Monday, January 9, 2012

I am a Runner

It's been a whirlwind end to 2011. The last couple of months had its ups and downs; coming out of it, i'm just glad there's abit more sanity to everything. But through it all, i (once again) lost sight of who i was and all the grand plans i had...

I gave up running the 42. I got distracted and stop training to pursue other interests and in the office, work just kept piling up. I was happy for awhile, then it got bad, then it got confusing...then it just got plain messy.

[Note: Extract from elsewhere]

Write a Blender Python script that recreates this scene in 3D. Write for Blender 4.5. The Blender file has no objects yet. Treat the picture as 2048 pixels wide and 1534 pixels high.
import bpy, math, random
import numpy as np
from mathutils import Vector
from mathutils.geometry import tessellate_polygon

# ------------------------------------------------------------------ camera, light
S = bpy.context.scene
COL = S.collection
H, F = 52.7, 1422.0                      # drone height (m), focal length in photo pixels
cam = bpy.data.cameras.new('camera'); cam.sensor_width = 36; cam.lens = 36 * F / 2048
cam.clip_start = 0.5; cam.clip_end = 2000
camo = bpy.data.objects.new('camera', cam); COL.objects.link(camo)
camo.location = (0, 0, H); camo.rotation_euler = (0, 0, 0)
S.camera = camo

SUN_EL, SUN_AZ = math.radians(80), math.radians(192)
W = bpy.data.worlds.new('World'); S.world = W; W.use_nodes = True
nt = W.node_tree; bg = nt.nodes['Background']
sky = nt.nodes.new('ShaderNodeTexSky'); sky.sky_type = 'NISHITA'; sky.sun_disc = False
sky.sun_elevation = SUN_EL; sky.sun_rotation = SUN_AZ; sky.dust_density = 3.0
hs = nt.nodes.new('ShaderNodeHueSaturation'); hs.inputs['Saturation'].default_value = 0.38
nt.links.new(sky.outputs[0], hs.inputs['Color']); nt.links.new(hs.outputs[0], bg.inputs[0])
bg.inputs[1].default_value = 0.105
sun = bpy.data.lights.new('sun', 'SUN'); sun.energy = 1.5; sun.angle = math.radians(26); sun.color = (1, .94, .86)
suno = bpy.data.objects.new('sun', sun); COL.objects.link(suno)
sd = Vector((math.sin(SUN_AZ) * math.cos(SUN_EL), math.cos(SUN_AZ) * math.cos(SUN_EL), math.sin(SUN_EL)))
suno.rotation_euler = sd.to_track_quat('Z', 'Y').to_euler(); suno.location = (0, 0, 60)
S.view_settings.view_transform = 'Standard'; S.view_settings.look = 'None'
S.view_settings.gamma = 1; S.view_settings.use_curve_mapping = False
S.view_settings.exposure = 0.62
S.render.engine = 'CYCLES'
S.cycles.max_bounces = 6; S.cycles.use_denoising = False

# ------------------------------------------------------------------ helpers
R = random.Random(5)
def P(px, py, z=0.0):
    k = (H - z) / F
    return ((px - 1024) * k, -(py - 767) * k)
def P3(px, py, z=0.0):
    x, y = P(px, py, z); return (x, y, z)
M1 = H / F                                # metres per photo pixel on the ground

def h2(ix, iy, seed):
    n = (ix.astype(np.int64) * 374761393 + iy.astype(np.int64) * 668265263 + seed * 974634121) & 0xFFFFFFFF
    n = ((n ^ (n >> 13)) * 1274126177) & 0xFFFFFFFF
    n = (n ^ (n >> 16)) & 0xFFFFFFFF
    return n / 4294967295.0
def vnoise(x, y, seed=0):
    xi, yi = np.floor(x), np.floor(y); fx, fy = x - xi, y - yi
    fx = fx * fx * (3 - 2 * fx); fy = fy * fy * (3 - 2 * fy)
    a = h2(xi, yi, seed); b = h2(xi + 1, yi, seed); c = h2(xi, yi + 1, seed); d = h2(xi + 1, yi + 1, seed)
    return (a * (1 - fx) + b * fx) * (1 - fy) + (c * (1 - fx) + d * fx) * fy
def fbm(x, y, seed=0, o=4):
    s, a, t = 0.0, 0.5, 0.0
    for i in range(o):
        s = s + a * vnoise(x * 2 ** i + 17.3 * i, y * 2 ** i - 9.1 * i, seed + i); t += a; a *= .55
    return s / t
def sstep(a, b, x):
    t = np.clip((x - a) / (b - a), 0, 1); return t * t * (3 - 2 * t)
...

Fast forward to 2012, when i counted down to 11 weeks to the Ironman, i panicked abit. Then i did a slow 10km run...and panicked abit more. I did a 2k swim and totally flipped. Almost 2 months of snacking uncontrollably and zero training have resulted in me becoming a slug. I took a photo of my body and was totally disgusted.





<3
<3

err..yeah you get the picture



After a couple more runs, i'm mentally preparing myself to make the best of the remaining 10 weeks and i'm not expecting anything out of the race but to have fun and cross the line safe. And through the final training phase, i hope to discipline myself as it's getting harder to juggle work with training and alot on the personal side as well.

But i'm now optimistic, because when i started getting confused, impatient and self-righteous, i lost sight of myself doing what i enjoy and just being happy.

When i started running again, i found that little part of me. When i know who i really am, it became obvious what i want. When it was obvious what i want, i naturally knew how to get there. 

And even though whatever the decision and path i choose, it's not going to be a bed or roses and someone's bound to get hurt (including myself)... but isn't that what training is about too? It's not going to be easy, sacrifices gotta be made and when you finally cross that finish line, you'll know that it was all worth it.

I feel sanctified, i feel re-energized, i feel like i'm starting anew. I'm going to give this another shot, and this time, i'm not losing sight of who i am.